- INSTRUCTIONS FOR THE TASK: Return only the lines running from the line that holds "Continue the Blender" to the line that holds "bpy.context.view_layer.update()", including both.

- 3D scene scripts:
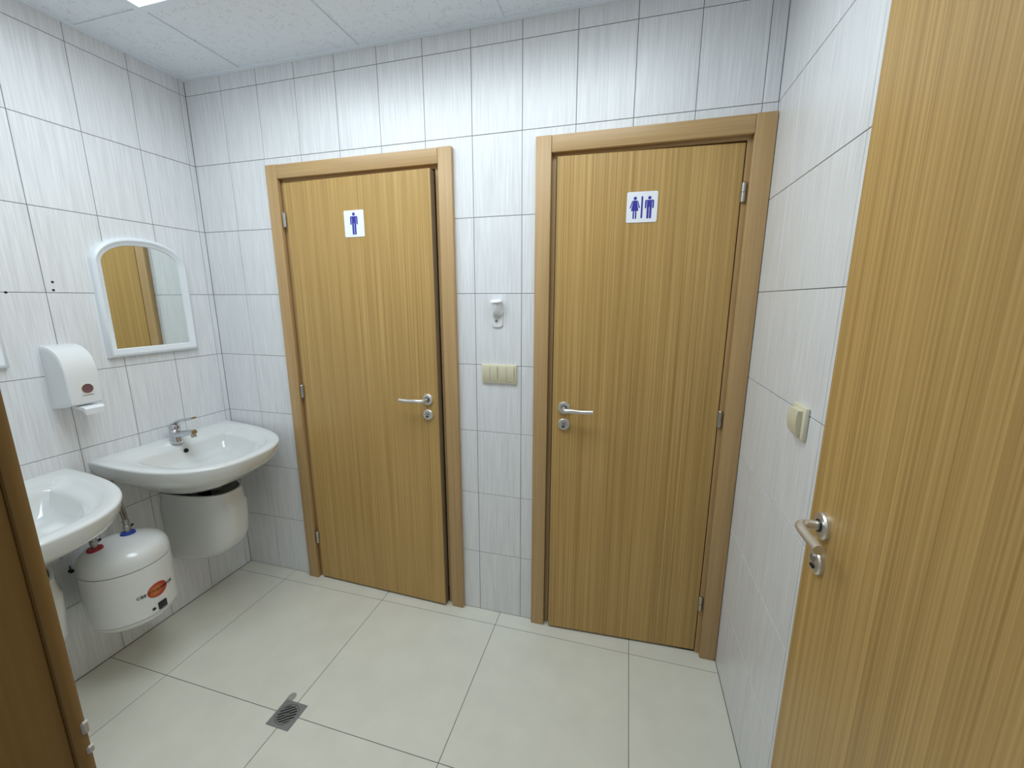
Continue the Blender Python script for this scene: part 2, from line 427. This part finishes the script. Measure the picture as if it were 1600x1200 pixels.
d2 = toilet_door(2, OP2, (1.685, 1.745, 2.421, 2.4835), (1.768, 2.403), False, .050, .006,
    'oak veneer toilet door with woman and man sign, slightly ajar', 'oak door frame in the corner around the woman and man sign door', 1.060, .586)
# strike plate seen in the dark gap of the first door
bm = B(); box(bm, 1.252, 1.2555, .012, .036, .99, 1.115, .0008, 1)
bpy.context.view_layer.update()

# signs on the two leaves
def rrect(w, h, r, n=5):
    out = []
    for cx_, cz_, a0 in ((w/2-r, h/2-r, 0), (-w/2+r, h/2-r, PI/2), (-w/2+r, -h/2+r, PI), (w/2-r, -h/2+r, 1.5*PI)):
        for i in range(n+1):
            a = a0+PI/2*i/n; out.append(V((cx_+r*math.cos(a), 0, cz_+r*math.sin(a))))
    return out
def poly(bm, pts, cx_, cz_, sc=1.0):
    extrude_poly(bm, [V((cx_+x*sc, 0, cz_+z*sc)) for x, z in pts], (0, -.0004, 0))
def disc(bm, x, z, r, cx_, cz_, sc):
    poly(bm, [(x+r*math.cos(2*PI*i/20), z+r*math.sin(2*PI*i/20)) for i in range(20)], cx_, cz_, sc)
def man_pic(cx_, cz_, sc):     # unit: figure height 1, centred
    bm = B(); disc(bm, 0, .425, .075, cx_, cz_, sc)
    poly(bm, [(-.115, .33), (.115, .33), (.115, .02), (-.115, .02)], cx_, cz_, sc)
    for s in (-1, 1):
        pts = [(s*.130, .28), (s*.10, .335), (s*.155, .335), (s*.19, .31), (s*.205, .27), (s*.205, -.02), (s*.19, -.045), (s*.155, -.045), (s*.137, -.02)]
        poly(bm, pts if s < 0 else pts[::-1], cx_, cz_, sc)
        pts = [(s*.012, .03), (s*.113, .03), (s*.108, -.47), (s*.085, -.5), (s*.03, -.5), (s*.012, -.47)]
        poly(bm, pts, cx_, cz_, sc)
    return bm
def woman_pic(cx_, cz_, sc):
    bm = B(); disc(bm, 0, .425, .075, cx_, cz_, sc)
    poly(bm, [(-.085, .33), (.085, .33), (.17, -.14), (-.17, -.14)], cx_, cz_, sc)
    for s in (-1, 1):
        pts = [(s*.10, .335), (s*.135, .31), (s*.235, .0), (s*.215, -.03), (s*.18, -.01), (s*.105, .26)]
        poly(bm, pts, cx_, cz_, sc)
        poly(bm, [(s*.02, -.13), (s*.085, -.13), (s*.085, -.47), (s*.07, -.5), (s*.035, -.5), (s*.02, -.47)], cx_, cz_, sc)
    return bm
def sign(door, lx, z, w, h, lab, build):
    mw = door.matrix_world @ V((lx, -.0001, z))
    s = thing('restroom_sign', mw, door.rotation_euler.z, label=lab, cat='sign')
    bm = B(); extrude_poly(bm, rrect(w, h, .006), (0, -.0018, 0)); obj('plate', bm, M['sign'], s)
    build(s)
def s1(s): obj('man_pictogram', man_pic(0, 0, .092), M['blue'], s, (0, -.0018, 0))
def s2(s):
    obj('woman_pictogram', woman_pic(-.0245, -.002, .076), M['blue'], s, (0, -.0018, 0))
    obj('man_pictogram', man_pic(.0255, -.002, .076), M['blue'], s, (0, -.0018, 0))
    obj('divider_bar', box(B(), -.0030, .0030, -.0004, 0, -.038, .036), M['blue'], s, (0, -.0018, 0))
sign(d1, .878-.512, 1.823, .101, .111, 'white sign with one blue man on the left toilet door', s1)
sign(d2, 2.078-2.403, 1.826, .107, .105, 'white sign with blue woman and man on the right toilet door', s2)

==

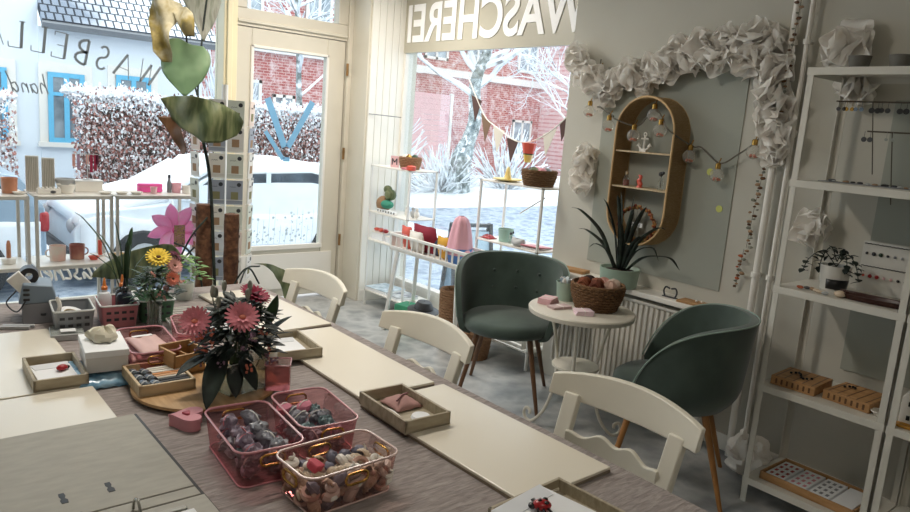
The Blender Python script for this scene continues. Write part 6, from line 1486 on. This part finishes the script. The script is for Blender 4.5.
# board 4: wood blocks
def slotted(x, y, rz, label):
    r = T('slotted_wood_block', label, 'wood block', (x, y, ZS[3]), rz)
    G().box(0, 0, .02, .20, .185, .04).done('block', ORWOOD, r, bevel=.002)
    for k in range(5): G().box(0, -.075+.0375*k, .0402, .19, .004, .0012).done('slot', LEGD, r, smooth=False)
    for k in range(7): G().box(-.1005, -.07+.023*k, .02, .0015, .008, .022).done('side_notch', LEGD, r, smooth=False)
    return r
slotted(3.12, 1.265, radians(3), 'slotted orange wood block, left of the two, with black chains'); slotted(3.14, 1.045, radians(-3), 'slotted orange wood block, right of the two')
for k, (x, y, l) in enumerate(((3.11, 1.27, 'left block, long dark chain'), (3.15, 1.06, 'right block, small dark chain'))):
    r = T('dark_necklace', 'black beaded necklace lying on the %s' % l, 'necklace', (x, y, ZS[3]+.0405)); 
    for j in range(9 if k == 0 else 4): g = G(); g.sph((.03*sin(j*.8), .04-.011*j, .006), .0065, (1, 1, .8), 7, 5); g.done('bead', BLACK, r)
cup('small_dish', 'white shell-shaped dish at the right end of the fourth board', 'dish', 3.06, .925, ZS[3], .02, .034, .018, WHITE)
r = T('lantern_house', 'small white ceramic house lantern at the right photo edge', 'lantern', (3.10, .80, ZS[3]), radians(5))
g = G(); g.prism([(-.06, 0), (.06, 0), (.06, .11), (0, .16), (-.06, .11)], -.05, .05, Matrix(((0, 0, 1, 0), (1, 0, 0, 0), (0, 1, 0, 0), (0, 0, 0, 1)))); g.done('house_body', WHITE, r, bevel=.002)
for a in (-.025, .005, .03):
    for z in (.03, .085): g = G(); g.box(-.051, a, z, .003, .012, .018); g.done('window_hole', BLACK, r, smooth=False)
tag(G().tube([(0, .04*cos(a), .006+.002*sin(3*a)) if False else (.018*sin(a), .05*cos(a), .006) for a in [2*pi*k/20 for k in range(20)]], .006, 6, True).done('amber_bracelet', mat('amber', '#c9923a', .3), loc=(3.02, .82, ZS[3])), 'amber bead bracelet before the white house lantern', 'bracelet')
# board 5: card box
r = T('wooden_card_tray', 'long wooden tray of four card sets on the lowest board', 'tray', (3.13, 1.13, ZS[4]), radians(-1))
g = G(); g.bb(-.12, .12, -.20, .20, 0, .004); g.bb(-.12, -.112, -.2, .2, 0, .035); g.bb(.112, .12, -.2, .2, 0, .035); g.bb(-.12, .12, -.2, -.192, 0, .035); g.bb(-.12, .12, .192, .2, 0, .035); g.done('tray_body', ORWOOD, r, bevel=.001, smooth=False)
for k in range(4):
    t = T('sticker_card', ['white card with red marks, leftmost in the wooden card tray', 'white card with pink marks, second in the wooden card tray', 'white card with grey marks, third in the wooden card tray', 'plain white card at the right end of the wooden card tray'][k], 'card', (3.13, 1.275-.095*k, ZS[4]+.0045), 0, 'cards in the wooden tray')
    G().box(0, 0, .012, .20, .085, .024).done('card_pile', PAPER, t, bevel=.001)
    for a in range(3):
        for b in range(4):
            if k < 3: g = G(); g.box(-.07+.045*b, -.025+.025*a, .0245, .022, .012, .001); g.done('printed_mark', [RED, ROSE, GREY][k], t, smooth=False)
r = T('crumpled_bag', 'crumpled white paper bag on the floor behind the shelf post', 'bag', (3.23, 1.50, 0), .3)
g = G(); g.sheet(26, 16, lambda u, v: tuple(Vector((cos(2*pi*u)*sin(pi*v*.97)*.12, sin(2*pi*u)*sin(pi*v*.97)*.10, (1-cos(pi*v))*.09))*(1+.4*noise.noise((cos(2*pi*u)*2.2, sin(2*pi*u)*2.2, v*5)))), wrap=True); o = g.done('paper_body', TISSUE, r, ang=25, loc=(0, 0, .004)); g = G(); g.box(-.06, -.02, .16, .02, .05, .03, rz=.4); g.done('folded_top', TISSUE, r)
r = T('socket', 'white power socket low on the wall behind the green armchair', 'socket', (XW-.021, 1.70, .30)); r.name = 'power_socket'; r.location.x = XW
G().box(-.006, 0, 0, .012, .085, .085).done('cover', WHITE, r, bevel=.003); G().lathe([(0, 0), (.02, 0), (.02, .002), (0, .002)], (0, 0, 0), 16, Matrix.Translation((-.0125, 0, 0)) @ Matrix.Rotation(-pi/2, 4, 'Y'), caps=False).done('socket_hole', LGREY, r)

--

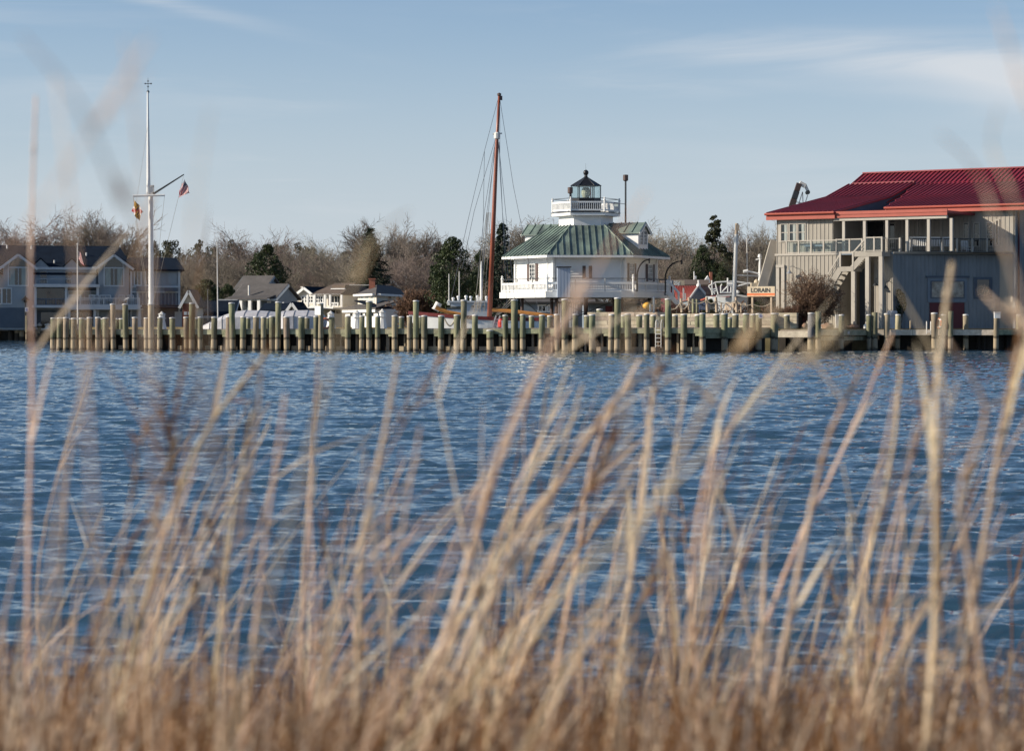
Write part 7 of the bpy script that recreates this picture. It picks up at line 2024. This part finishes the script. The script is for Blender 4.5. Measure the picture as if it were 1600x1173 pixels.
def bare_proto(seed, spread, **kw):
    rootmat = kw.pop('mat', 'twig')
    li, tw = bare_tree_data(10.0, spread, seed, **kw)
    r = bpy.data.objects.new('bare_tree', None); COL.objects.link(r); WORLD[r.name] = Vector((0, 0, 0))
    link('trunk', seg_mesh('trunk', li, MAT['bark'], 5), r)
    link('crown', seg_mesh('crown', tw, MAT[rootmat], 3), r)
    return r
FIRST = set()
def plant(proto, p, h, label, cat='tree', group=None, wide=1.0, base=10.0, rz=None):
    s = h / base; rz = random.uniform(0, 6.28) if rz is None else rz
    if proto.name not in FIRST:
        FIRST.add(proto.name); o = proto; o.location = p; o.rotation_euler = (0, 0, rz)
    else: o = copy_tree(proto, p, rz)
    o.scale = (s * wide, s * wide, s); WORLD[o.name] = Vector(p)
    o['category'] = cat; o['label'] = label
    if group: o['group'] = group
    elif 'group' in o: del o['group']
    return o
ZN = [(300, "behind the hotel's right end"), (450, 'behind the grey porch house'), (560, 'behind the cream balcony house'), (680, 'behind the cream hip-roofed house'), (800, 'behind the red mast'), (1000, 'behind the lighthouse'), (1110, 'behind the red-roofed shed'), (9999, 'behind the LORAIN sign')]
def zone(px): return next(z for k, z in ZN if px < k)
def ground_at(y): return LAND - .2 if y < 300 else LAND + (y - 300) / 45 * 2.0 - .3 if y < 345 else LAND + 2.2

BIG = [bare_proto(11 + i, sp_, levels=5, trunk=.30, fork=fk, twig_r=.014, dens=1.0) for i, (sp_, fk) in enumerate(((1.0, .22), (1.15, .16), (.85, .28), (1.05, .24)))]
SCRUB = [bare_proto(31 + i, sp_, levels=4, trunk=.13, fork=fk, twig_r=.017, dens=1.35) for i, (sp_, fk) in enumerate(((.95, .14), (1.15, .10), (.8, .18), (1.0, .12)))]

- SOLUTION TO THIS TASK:
Continue the Blender Python script for this scene: part 2, from line 427. This part finishes the script. Measure the picture as if it were 1600x1200 pixels.
d2 = toilet_door(2, OP2, (1.685, 1.745, 2.421, 2.4835), (1.768, 2.403), False, .050, .006,
    'oak veneer toilet door with woman and man sign, slightly ajar', 'oak door frame in the corner around the woman and man sign door', 1.060, .586)
# strike plate seen in the dark gap of the first door
bm = B(); box(bm, 1.252, 1.2555, .012, .036, .99, 1.115, .0008, 1)
bpy.context.view_layer.update()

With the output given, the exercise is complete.